• [Source material]

## begin

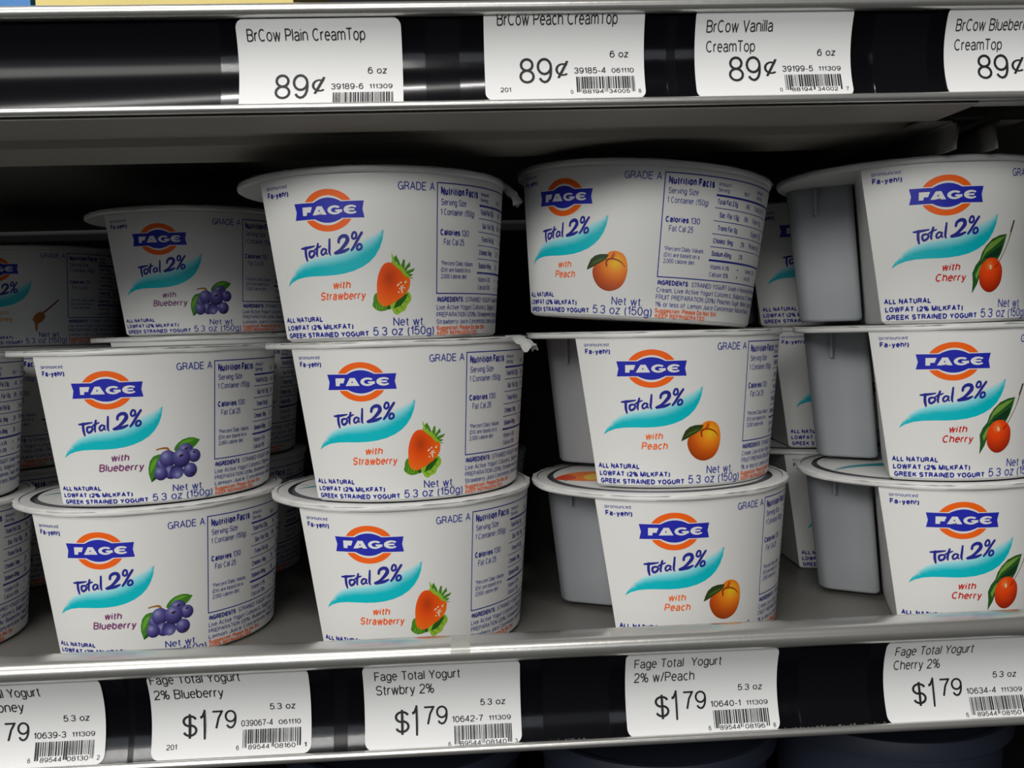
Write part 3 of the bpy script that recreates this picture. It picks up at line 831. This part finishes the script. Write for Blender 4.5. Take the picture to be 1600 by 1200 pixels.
def make_cup(flavour):
    t = thing('yogurt_cup', flavour, 'yogurt cup')
    rings = [tub_ring(0.0, 2.2), tub_ring(0.25, 0.9), tub_ring(1.0, 0.15), tub_ring(1.8, 0)] + [tub_ring(z) for z in (8, 18, 28, 38, 47, 50.0)] + [tub_ring(51.2, 0.2)]
    v, f = loft(rings, cap_start=True, cap_end=True)
    fix_normals(mesh('tub', v, f, M['plastic'], t, angle=30))
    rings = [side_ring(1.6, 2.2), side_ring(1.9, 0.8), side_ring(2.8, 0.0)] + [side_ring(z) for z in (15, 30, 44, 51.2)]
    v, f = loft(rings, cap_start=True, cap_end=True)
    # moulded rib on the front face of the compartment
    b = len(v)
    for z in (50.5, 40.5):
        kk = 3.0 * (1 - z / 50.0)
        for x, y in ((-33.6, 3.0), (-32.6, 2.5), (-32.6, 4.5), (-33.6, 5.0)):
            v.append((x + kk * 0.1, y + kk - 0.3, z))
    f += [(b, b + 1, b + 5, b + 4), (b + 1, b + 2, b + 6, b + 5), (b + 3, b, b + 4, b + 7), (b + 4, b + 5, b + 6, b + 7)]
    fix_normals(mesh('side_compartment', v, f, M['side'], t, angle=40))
    # rolled flange
    def wv(k, th): return (0.18 * math.sin(th * 5 + 1) + 0.1 * math.sin(th * 11), 0.12 * math.sin(th * 7) if k in (4, 5, 6) else 0)
    v, f = loft(lathe([(0.5, 50.9), (44.0, 50.6), (48.2, 50.4), (49.3, 50.2), (49.9, 50.5), (50.1, 51.1), (49.9, 51.9), (49.3, 52.2), (44.0, 52.2)], 120, wv, 0.95))
    fix_normals(mesh('rim', v, f, M['plastic'], t, angle=50))
    # foil lid: crimped edge, dull grey groove, printed white disc
    rnd = random.Random(len(flavour))
    ph = [rnd.random() * 6 for _ in range(4)]
    def wl(k, th):
        a = 0.32 * math.sin(th * 23 + ph[0]) + 0.25 * math.sin(th * 41 + ph[1]) + 0.2 * math.sin(th * 67 + ph[2])
        return (a * 0.55, a * 0.35) if k == 0 else ((a * 0.3, a * 0.12) if k == 1 else (0, 0))
    prof = [(50.2, 51.95), (49.6, 52.35), (48.2, 52.42), (47.2, 51.6), (42.6, 51.6), (41.6, 52.46), (30.0, 52.46), (0.2, 52.46)]
    n = 120
    rings = lathe(prof, n, wl, 0.95)
    v, f = loft(rings, cap_end=True)
    fm = []
    for i in range(len(prof) - 1):
        fm += [{0: 0, 1: 0, 2: 2, 3: 2, 4: 2}.get(i, 1)] * n
    fm.append(1)
    A = Art()
    sw = catmull([(-36, -14), (-27, -7), (-14, -4), (0, -6), (14, -2), (24, 8), (12, 3), (0, 0), (-14, 3), (-28, -3)], 4)
    A.poly(sw, lin(0, 140, 148, 1.2), 0.03)
    if flavour == 'peach':
        A.poly(catmull([(-38.5, -8), (-33, -13), (-24, -15), (-17, -10), (-16, 0), (-24, 8), (-34, 4)], 4), lin(232, 118, 20, 1.2), 0.05)
        A.poly(catmull([(-38.8, -8.5), (-35, -12), (-31, -8), (-33, 0), (-37, -2)], 4), lin(205, 60, 20, 1.2), 0.06)
        A.poly(catmull([(-27, -12), (-21, -11), (-18, -4), (-24, 2), (-28, -4)], 4), lin(240, 190, 60, 1.2), 0.06)
    if flavour == 'strawberry':
        A.text('Total', -38.6, -6.0, 1.5, FINE, width=3.6, layer=0.05)
    A.text('Total 2%', -16, -14, 6.0, NAVY, width=34, bold=0.02, italic=0.2, layer=0.06)
    cols = []
    for q in f: cols += [WHITE] * len(q)
    b = len(v)
    v += [(p[0], p[1], 52.47 + p[2]) for p in A.v]
    f += [tuple(b + i for i in q) for q in A.f]
    fm += [1] * len(A.f); cols += A.c
    mesh('foil_lid', v, f, [M['foil_white'], M['print'], M['foil']], t, angle=40, face_mats=fm, cols=cols)
    wrap_label('printed_label', label_art(flavour), M['print'], t)
    return t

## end

• [Problem details] Write the full listing out again with every line unchanged, but include no pictures.

• [Complete answer]
Write part 3 of the bpy script that recreates this picture. It picks up at line 831. This part finishes the script. Write for Blender 4.5. Take the picture to be 1600 by 1200 pixels.
def make_cup(flavour):
    t = thing('yogurt_cup', flavour, 'yogurt cup')
    rings = [tub_ring(0.0, 2.2), tub_ring(0.25, 0.9), tub_ring(1.0, 0.15), tub_ring(1.8, 0)] + [tub_ring(z) for z in (8, 18, 28, 38, 47, 50.0)] + [tub_ring(51.2, 0.2)]
    v, f = loft(rings, cap_start=True, cap_end=True)
    fix_normals(mesh('tub', v, f, M['plastic'], t, angle=30))
    rings = [side_ring(1.6, 2.2), side_ring(1.9, 0.8), side_ring(2.8, 0.0)] + [side_ring(z) for z in (15, 30, 44, 51.2)]
    v, f = loft(rings, cap_start=True, cap_end=True)
    # moulded rib on the front face of the compartment
    b = len(v)
    for z in (50.5, 40.5):
        kk = 3.0 * (1 - z / 50.0)
        for x, y in ((-33.6, 3.0), (-32.6, 2.5), (-32.6, 4.5), (-33.6, 5.0)):
            v.append((x + kk * 0.1, y + kk - 0.3, z))
    f += [(b, b + 1, b + 5, b + 4), (b + 1, b + 2, b + 6, b + 5), (b + 3, b, b + 4, b + 7), (b + 4, b + 5, b + 6, b + 7)]
    fix_normals(mesh('side_compartment', v, f, M['side'], t, angle=40))
    # rolled flange
    def wv(k, th): return (0.18 * math.sin(th * 5 + 1) + 0.1 * math.sin(th * 11), 0.12 * math.sin(th * 7) if k in (4, 5, 6) else 0)
    v, f = loft(lathe([(0.5, 50.9), (44.0, 50.6), (48.2, 50.4), (49.3, 50.2), (49.9, 50.5), (50.1, 51.1), (49.9, 51.9), (49.3, 52.2), (44.0, 52.2)], 120, wv, 0.95))
    fix_normals(mesh('rim', v, f, M['plastic'], t, angle=50))
    # foil lid: crimped edge, dull grey groove, printed white disc
    rnd = random.Random(len(flavour))
    ph = [rnd.random() * 6 for _ in range(4)]
    def wl(k, th):
        a = 0.32 * math.sin(th * 23 + ph[0]) + 0.25 * math.sin(th * 41 + ph[1]) + 0.2 * math.sin(th * 67 + ph[2])
        return (a * 0.55, a * 0.35) if k == 0 else ((a * 0.3, a * 0.12) if k == 1 else (0, 0))
    prof = [(50.2, 51.95), (49.6, 52.35), (48.2, 52.42), (47.2, 51.6), (42.6, 51.6), (41.6, 52.46), (30.0, 52.46), (0.2, 52.46)]
    n = 120
    rings = lathe(prof, n, wl, 0.95)
    v, f = loft(rings, cap_end=True)
    fm = []
    for i in range(len(prof) - 1):
        fm += [{0: 0, 1: 0, 2: 2, 3: 2, 4: 2}.get(i, 1)] * n
    fm.append(1)
    A = Art()
    sw = catmull([(-36, -14), (-27, -7), (-14, -4), (0, -6), (14, -2), (24, 8), (12, 3), (0, 0), (-14, 3), (-28, -3)], 4)
    A.poly(sw, lin(0, 140, 148, 1.2), 0.03)
    if flavour == 'peach':
        A.poly(catmull([(-38.5, -8), (-33, -13), (-24, -15), (-17, -10), (-16, 0), (-24, 8), (-34, 4)], 4), lin(232, 118, 20, 1.2), 0.05)
        A.poly(catmull([(-38.8, -8.5), (-35, -12), (-31, -8), (-33, 0), (-37, -2)], 4), lin(205, 60, 20, 1.2), 0.06)
        A.poly(catmull([(-27, -12), (-21, -11), (-18, -4), (-24, 2), (-28, -4)], 4), lin(240, 190, 60, 1.2), 0.06)
    if flavour == 'strawberry':
        A.text('Total', -38.6, -6.0, 1.5, FINE, width=3.6, layer=0.05)
    A.text('Total 2%', -16, -14, 6.0, NAVY, width=34, bold=0.02, italic=0.2, layer=0.06)
    cols = []
    for q in f: cols += [WHITE] * len(q)
    b = len(v)
    v += [(p[0], p[1], 52.47 + p[2]) for p in A.v]
    f += [tuple(b + i for i in q) for q in A.f]
    fm += [1] * len(A.f); cols += A.c
    mesh('foil_lid', v, f, [M['foil_white'], M['print'], M['foil']], t, angle=40, face_mats=fm, cols=cols)
    wrap_label('printed_label', label_art(flavour), M['print'], t)
    return t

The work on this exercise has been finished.